The anchor also didn't challenge the Obama administration official's assertion that keeping all of the current tax rates would be a "deeply irresponsible thing to do fiscally and economically now. If you do it, it costs a trillion dollars over ten years - a trillion dollars over ten years, which we don't have and we're not going to go out and borrow from other countries to support in that context."
Strangely, most of Rose's pre-recorded interview with the treasury secretary didn't air until the very last half hour of the morning show. The journalist previewed the segment 40 minutes earlier by playing the clip of Geithner's claim that continuing the ten-year-old tax rates was "deeply irresponsible."
The closest the CBS anchor got to asking the top Obama administration a tough question was during a discussion of the possible "fiscal cliff" at the end of 2012:
GEITHNER: ...I think almost anybody would say that, because the cumulative size of those cuts - tax increases and spending cuts - are very, very large, relative to the economy-
ROSE: Which was the reason they made them in the first place - it would be so painful that people would try to make the agreement, which they didn't do.

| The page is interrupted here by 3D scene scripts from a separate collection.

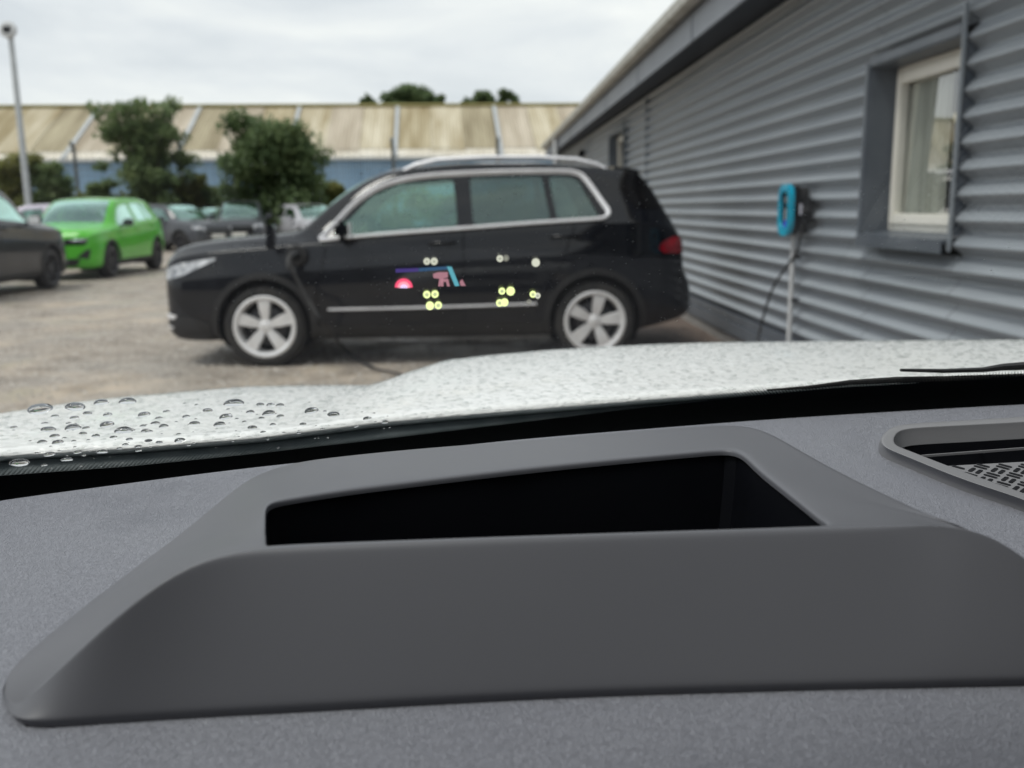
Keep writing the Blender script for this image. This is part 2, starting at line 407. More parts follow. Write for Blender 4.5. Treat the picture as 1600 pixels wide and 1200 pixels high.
    for cx in (0, WB):
        for s in (-1, 1):
            li = MB().lathe([(arch+.004, -.30), (arch+.004, .30)], Matrix.Translation((cx, s*.66, zc+.01)) @ Matrix.Rotation(R(90), 4, 'X'), 32)
            li.lathe([(0, 0), (arch+.004, 0)], Matrix.Translation((cx, s*.40, zc+.01)) @ Matrix.Rotation(R(90), 4, 'X'), 32)
            li.V = [Vector((v.x, v.y if abs(v.y) < .80 else math.copysign(.80, v.y), max(v.z, .16))) for v in li.V]
            li.build('arch_liner', M['plastic_black'], root, True, 60, False)
            put_wheel(root, cx, s*(sp.get('track', .775)), zc, sp['rim'], wr, rr, M[sp.get('rimmat', 'alloy')], s, sp.get('spin', 0)+(11 if cx else 0))
    for ry in sp.get('rails', []):
        MB().box((2.975, 0, 1.548), (.25, 1.10, .045), Matrix.Rotation(R(8), 3, 'Y'), bevel=.018).build('roof_spoiler', M['gloss_black'], root, True, 50)
        for s in (-1, 1):
            MB().tube([(1.14, s*.60, 1.565), (1.24, s*.615, 1.612), (1.42, s*.62, 1.648), (1.8, s*.62, 1.664), (2.25, s*.615, 1.660), (2.55, s*.60, 1.640), (2.72, s*.59, 1.600), (2.80, s*.585, 1.56)], .017, 8).build('roof_rail', M['chrome'], root, True, 60)
    # seats and steering wheel behind the glass
    zs = sp.get('seatz', .62)
    for sx, ys in ((1.25, (-.38, .38)), (2.12, (-.45, 0, .45))):
        for y in ys:
            st = MB().box((sx-.15, y, zs), (.50, .46, .16), bevel=.05)
            st.box((sx+.13, y, zs+.30), (.14, .44, .56), Matrix.Rotation(R(14), 3, 'Y'), bevel=.05)
            st.box((sx+.24, y, zs+.66), (.09, .24, .17), Matrix.Rotation(R(10), 3, 'Y'), bevel=.035)
            st.build('seat', M['seat'], root, True, 50)
    MB().box((.62, 0, .93), (.40, 1.36, .14), bevel=.05).build('dashboard', M['seat'], root, True, 50)
    Ms = Matrix.Translation((.86, sp.get('wheel_side', .36), .98)) @ Matrix.Rotation(R(65), 4, 'Y')
    MB().lathe([(.185+.014*math.cos(a), .014*math.sin(a)) for a in [i*math.pi/4 for i in range(8)]], Ms, 28, True).box(Ms.translation, (.04, .36, .05)).build('steering_wheel', M['seat'], root, True, 60)
    return root

def shift(st, f):
    return [f(*s) for s in st]
SUV_ST = [
 (-.90, .36, .66, .70, .73, .52, .42), (-.885, .30, .77, .80, .83, .64, .54), (-.84, .25, .84, .88, .91, .75, .64), (-.75, .22, .885, .935, .975, .82, .68),
 (-.60, .21, .915, .97, 1.015, .86, .70), (-.30, .21, .95, 1.005, 1.05, .90, .73), (0, .21, .97, 1.03, 1.075, .91, .74), (.25, .21, .99, 1.052, 1.105, .912, .74),
 (.40, .21, 1.0, 1.10, 1.235, .912, .735), (.54, .21, 1.01, 1.19, 1.365, .912, .72), (.70, .21, 1.022, 1.315, 1.47, .912, .70), (.86, .21, 1.035, 1.425, 1.545, .912, .68),
 (1.05, .21, 1.048, 1.51, 1.60, .912, .66), (1.3, .21, 1.065, 1.555, 1.625, .913, .65), (1.7, .21, 1.09, 1.583, 1.64, .915, .645), (2.2, .21, 1.115, 1.585, 1.635, .915, .64),
 (2.6, .22, 1.138, 1.562, 1.61, .912, .63), (2.9, .23, 1.15, 1.53, 1.58, .90, .62), (3.08, .25, 1.15, 1.495, 1.545, .885, .61), (3.16, .26, 1.14, 1.43, 1.48, .875, .62),
 (3.32, .29, 1.10, 1.22, 1.27, .85, .66), (3.42, .31, 1.04, 1.09, 1.125, .825, .68), (3.47, .32, .97, 1.0, 1.025, .80, .68), (3.495, .33, .74, .77, .80, .79, .70), (3.54, .35, .66, .685, .70, .76, .68), (3.575, .38, .62, .64, .655, .70, .62), (3.59, .42, .58, .60, .61, .62, .55)]
SUV_ST = [((2.9+(x-2.9)*.88 if x > 2.9 else -.5+(x+.5)*.88 if x < -.5 else x),)+r for x, *r in SUV_ST for r in [tuple(r)]]
SUV = dict(st=SUV_ST, wb=2.68, wr=.335, rr=.243, paint='black_paint', rim='five', rimmat='alloy', n=96, spin=0,
  wins=[[(.56, 1.055), (1.575, 1.120), (1.545, 1.492), (1.10, 1.455), (.88, 1.362)],
        [(1.70, 1.127), (2.325, 1.160), (2.262, 1.513), (1.675, 1.503)],
        [(2.375, 1.163), (2.72, 1.183), (2.56, 1.475), (2.50, 1.500), (2.318, 1.513)]],
  ws=(.27, 1.02, .66, .56, 1.0), bl=(3.12, 3.36, .50, .56, 1.12), privacy=True, priv=1.65,
  seam=[[(.44, .30), (.44, .62), (.52, .95), (.50, 1.0)], [(1.62, .30), (1.62, 1.09)], [(2.20, .42), (2.42, .86), (2.52, 1.12)], [(-.28, .98), (.3, 1.0)]],
  rails=[1], handles=[(1.45, .985), (2.42, 1.025)], mirror=(.66, 1.04), mirmat='black_paint', sill=.335, priv_=0,
  tubes=[('window_trim', [(.47, 1.018), (.60, 1.03), (1.0, 1.062), (1.6, 1.098), (2.2, 1.135), (2.66, 1.158), (2.76, 1.172), (2.79, 1.215), (2.74, 1.30), (2.62, 1.475), (2.54, 1.527), (2.40, 1.540), (2.0, 1.541), (1.6, 1.530), (1.3, 1.512), (1.08, 1.475), (.90, 1.405), (.72, 1.28), (.56, 1.11), (.47, 1.022)], .026, 'chrome'),
         ('side_strip', [(.52, .470), (1.0, .472), (1.6, .480), (2.20, .492)], .016, 'chrome')],
  over=[('headlight', [[(-.86, .725), (-.78, .81), (-.66, .85), (-.36, .892), (-.37, .872), (-.54, .80), (-.64, .755), (-.76, .72)]], 'lamp_lens', dict(out=.006)),
        ('tail_light', [[(3.20, .925), (3.24, .975), (3.32, 1.01), (3.58, 1.03), (3.60, .87), (3.40, .875), (3.24, .885)]], 'red_lens', dict(out=.006)),
        ('spoiler_side', [[(2.96, 1.58), (3.14, 1.58), (3.40, 1.24), (3.02, 1.24), (2.90, 1.40)]], 'gloss_black', dict(out=.004)),
        ('front_grille', [[(-.50, .58), (.50, .58), (.56, .76), (-.56, .76)]], 'gloss_black', dict(out=.005, plane='yz', lim=(-1, -.6))),
        ('rear_bumper_cladding', [[(3.02, .1), (3.7, .1), (3.7, .46), (3.30, .50), (3.12, .50), (3.02, .44)]], 'plastic_black', dict(out=.008, lim=(-1.2, 1.2), plane='xz')),
        ('front_bumper_cladding', [[(-1.0, .1), (-.44, .1), (-.44, .36), (-.6, .42), (-1.0, .44)]], 'plastic_black', dict(out=.008, lim=(-1.2, 1.2), plane='xz')),
        ('fog_lamp', [[(-.84, .40), (-.74, .40), (-.72, .43), (-.82, .44)], [(-.84, .32), (-.76, .32), (-.76, .335), (-.84, .335)]], 'chrome', dict(out=.012, lim=(.45, 1.2))),
        ('bumper_chrome', [[(3.16, .455), (3.6, .455), (3.6, .472), (3.16, .472)]], 'chrome', dict(out=.012, lim=(.3, 1.2)))])
# ------------------------------------------------------------------ ground
def ground_mat():
    m = mat('gravel_ground', (.20, .175, .15), .92); t = m.node_tree; b = t.nodes['Principled BSDF']
    tc = nd(t, 'ShaderNodeTexCoord')
    def noise_(s, d=5, rough=.6):
        n = nd(t, 'ShaderNodeTexNoise'); n.inputs['Scale'].default_value = s; n.inputs['Detail'].default_value = d; n.inputs['Roughness'].default_value = rough
        t.links.new(tc.outputs['Object'], n.inputs['Vector']); return n.outputs['Fac']
    def ramp(src, stops):
        c = nd(t, 'ShaderNodeValToRGB'); el = c.color_ramp.elements
        el[0].position, el[0].color = stops[0][0], (*stops[0][1], 1); el[1].position, el[1].color = stops[-1][0], (*stops[-1][1], 1)
        for p, cc in stops[1:-1]: x = el.new(p); x.color = (*cc, 1)
        t.links.new(src, c.inputs[0]); return c.outputs[0]
    vo = nd(t, 'ShaderNodeTexVoronoi'); vo.inputs['Scale'].default_value = 34; t.links.new(tc.outputs['Object'], vo.inputs['Vector'])
    stone = ramp(noise_(21, 8, .75), [(.30, (.14, .12, .10)), (.46, (.34, .295, .25)), (.60, (.52, .465, .405)), (.76, (.70, .65, .59))])
    mx1 = nd(t, 'ShaderNodeMixRGB', blend_type='MULTIPLY'); mx1.inputs[0].default_value = .30; bw = nd(t, 'ShaderNodeRGBToBW'); t.links.new(vo.outputs['Color'], bw.inputs[0])
    t.links.new(stone, mx1.inputs[1]); t.links.new(bw.outputs[0], mx1.inputs[2])
    dirt = nd(t, 'ShaderNodeMixRGB'); f = ramp(noise_(.55, 4), [(.50, (0, 0, 0)), (.66, (.85, .85, .85))]); t.links.new(f, dirt.inputs[0])
    t.links.new(mx1.outputs[0], dirt.inputs[1]); dirt.inputs[2].default_value = (.50, .42, .33, 1)
    d2 = nd(t, 'ShaderNodeMixRGB'); f2 = ramp(noise_(1.3, 3), [(.60, (0, 0, 0)), (.72, (.6, .6, .6))]); t.links.new(f2, d2.inputs[0])
    t.links.new(dirt.outputs[0], d2.inputs[1]); d2.inputs[2].default_value = (.30, .28, .20, 1)
    d3 = nd(t, 'ShaderNodeMixRGB', blend_type='MULTIPLY'); d3.inputs[0].default_value = 1; f3 = ramp(noise_(2.6, 6, .7), [(.34, (.62, .60, .58)), (.52, (1, 1, 1)), (.70, (1.12, 1.08, 1.04))])
    t.links.new(d2.outputs[0], d3.inputs[1]); t.links.new(f3, d3.inputs[2]); t.links.new(d3.outputs[0], b.inputs['Base Color'])
    bp = nd(t, 'ShaderNodeBump'); bp.inputs['Strength'].default_value = .6; bp.inputs['Distance'].default_value = .025
    t.links.new(noise_(30, 6, .7), bp.inputs['Height']); t.links.new(bp.outputs[0], b.inputs['Normal'])
    rr = ramp(noise_(.7, 3), [(.42, (.45, .45, .45)), (.58, (.95, .95, .95))]); t.links.new(rr, b.inputs['Roughness'])
    return m
GM = ground_mat()
def gz(x, y):
    if y > 34 or abs(x) > 25: return 0
    return .012*noise.noise(Vector((x*.5, y*.5, 0))) + .008*noise.noise(Vector((x*2.1, y*2.1, 3)))
xs = [-600, -200, -80] + [-40+i*.5 for i in range(0, 125)] + [60, 200, 600]; ys = [-300, -80, -30] + [-20+i*.5 for i in range(0, 120)] + [60, 200, 600]
V = [(x, y, (gz(x, y) if -30 < x < 25 and -18 < y < 36 else 0) - .006) for y in ys for x in xs]
nx = len(xs); Fc = [(j*nx+i, j*nx+i+1, (j+1)*nx+i+1, (j+1)*nx+i) for j in range(len(ys)-1) for i in range(nx-1)]
tag(mesh('ground', V, Fc, GM, smooth=True), 'brown gravel yard', kind='structure')
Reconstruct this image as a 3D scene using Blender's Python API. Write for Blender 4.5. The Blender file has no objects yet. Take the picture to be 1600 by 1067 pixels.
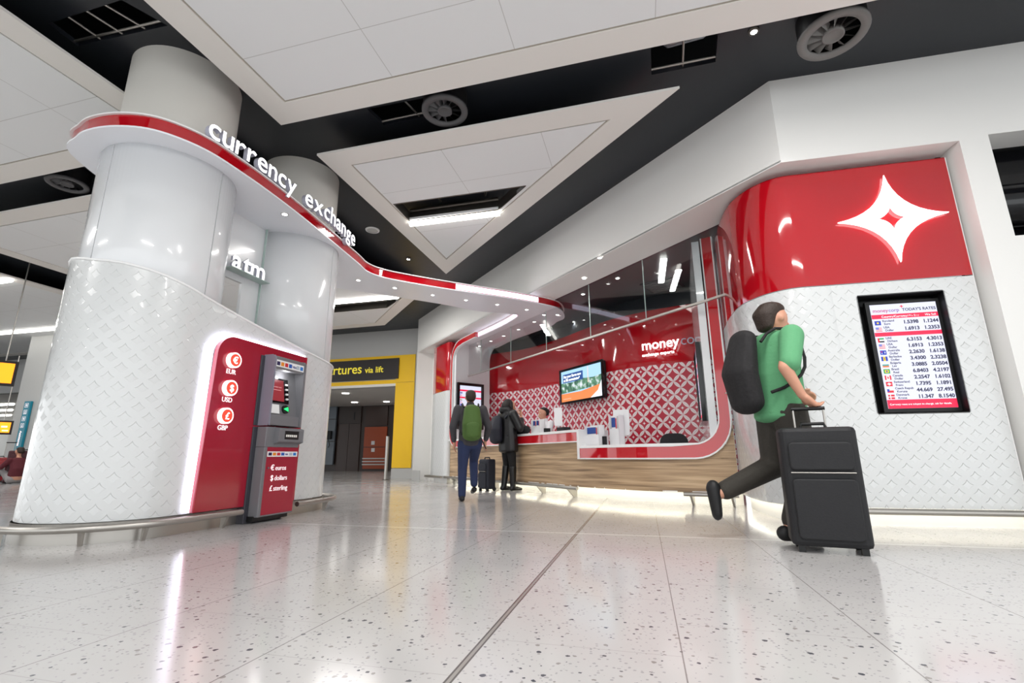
import bpy, bmesh, math, random
from mathutils import Vector, Matrix
from mathutils.geometry import tessellate_polygon
random.seed(7)
C = bpy.context.scene.collection
SC = bpy.context.scene
PI = math.pi
# ---------------------------------------------------------------- camera
F, PITCH, ROLL, CH = 752.0, 0.2342, 0.00566, 0.65
_r = Vector((1, 0, 0)); _u = Vector((0, -math.sin(PITCH), math.cos(PITCH))); _d = Vector((0, math.cos(PITCH), math.sin(PITCH)))
cx = _r*math.cos(ROLL) - _u*math.sin(ROLL); cy = _r*math.sin(ROLL) + _u*math.cos(ROLL)
cd = bpy.data.cameras.new('camera'); cam = bpy.data.objects.new('camera', cd); C.objects.link(cam)
cd.sensor_width = 36; cd.lens = F/1600*36; cd.clip_start = .05; cd.clip_end = 300
cam.matrix_world = Matrix(((cx.x, cy.x, -_d.x, 0), (cx.y, cy.y, -_d.y, 0), (cx.z, cy.z, -_d.z, CH), (0, 0, 0, 1)))
SC.camera = cam
def ray(x, y):
    dx = x-800; dy = 533.5-y
    return _r*(dx*math.cos(ROLL)+dy*math.sin(ROLL)) + _u*(-dx*math.sin(ROLL)+dy*math.cos(ROLL)) + _d*F
CP = Vector((0, 0, CH))
def Zp(x, y, z=0):                       # survey: pixel -> point of the horizontal plane at height z
    v = ray(x, y); return CP + v*((z-CH)/v.z)
def at(x, y, P, n):                      # survey: pixel -> point of a vertical plane
    v = ray(x, y); return CP + v*((Vector(P)-CP).dot(n)/v.dot(n))
# ---------------------------------------------------------------- world, light, exposure
w = bpy.data.worlds.new('world'); SC.world = w; w.use_nodes = True
w.node_tree.nodes['Background'].inputs[0].default_value = (.95, .98, 1, 1)
w.node_tree.nodes['Background'].inputs[1].default_value = 1.55
SC.view_settings.view_transform = 'Standard'; SC.view_settings.look = 'None'
SC.view_settings.exposure = 0.42; SC.view_settings.gamma = 1
SC.view_settings.use_curve_mapping = False
def light(kind, loc, power, size=.1, rot=(0, 0, 0), col=(1, 1, 1), sy=None, spot=None, name='lamp_light'):
    l = bpy.data.lights.new(name, kind); l.energy = power; l.color = col
    if kind == 'AREA':
        l.size = size
        if sy: l.shape = 'RECTANGLE'; l.size_y = sy
    else: l.shadow_soft_size = size
    if spot: l.spot_size = spot; l.spot_blend = .6
    o = bpy.data.objects.new(name, l); C.objects.link(o); o.location = loc; o.rotation_euler = rot
    return o
TH = .26
EU = Vector((math.cos(TH), -math.sin(TH), 0)); EV = Vector((math.sin(TH), math.cos(TH), 0))
def UV(u, v, z=0): p = EU*u + EV*v; return Vector((p.x, p.y, z))
def uvof(p): return (p.x*EU.x+p.y*EU.y, p.x*EV.x+p.y*EV.y)
HALL = []  # unseen fill added to brighten the hall; last two sit at strip lamps
for (u, v, pw, ln) in [(-8.5, 8, 70, 2.2), (-1.2, -1.5, 80, 2.2), (2.5, 0.5, 55, 2.2), (1.2, 2.6, 75, 2.2), (-9, 1.5, 70, 2.2), (-16, 8, 70, 2.2), (-8.5, -2, 70, 2.2), (-6.3, 10.1, 60, 1.4), (-2.76, 6.70, 18, 1.4)]:
    HALL.append(light('AREA', UV(u, v, 4.36), pw, ln, (0, 0, -TH), (1, .98, .95), sy=.12, name='hall_fill_and_lamp_light'))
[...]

GEITHNER: So it would be very damaging to go through it. Now, how damaging depends a little bit on whether people believe it's a very quick, short-term stalemate that's going to get resolved very quickly or they just need a little more time to do that. But it's very hard to know that people would view this as something that Washington is going to be able to heal and repair quickly.
ROSE: And the question then, is why are you optimistic that, this time, you'll have a different result than you did last time?
GEITHNER: Because I don't believe it is tenable to put the country through what we went through last August. I don't think it is possible for us -- and responsible for the elected leaders of the nation, to try to defer these things indefinitely. I think both options are untenable. To defer, I think, is untenable, given how consequential these challenges are, and I also think that -- I think you're seeing people show a little more realism about what's necessary.
Near the end of the segment, Rose brought up former Treasury Department Inspector General Neil Barofsky's criticism of Geithner from the left in his new book, "Bailout":
ROSE: He [Barofsky] raises this question: was Tim Geithner too friendly to the banks? Because he knew them from his years at the New York Fed-
GEITHNER: As you know, I'm deeply offended by that. I find that deeply offensive. You know, it's the result of an urban myth -- significantly. A lot of people thought and wrote in publications of record that I spent my life at Goldman Sachs, rather than as a public servant, which is what I've done with my life. A lot of people thought the Federal Reserve bank in New York was a bank - a private bank - rather than the fire station of the financial system. And people were deeply misled about the basic choices we faced and the alternatives we confront in that context. A lot of people, including many of my critics, said we went out and gave -- and lost trillions of dollars of the American taxpayers' money at that time - deeply misleading; terribly damaging to confidence. And the cost of that has been very damaging to the President, and, I think damaging to the integrity of the basic effort.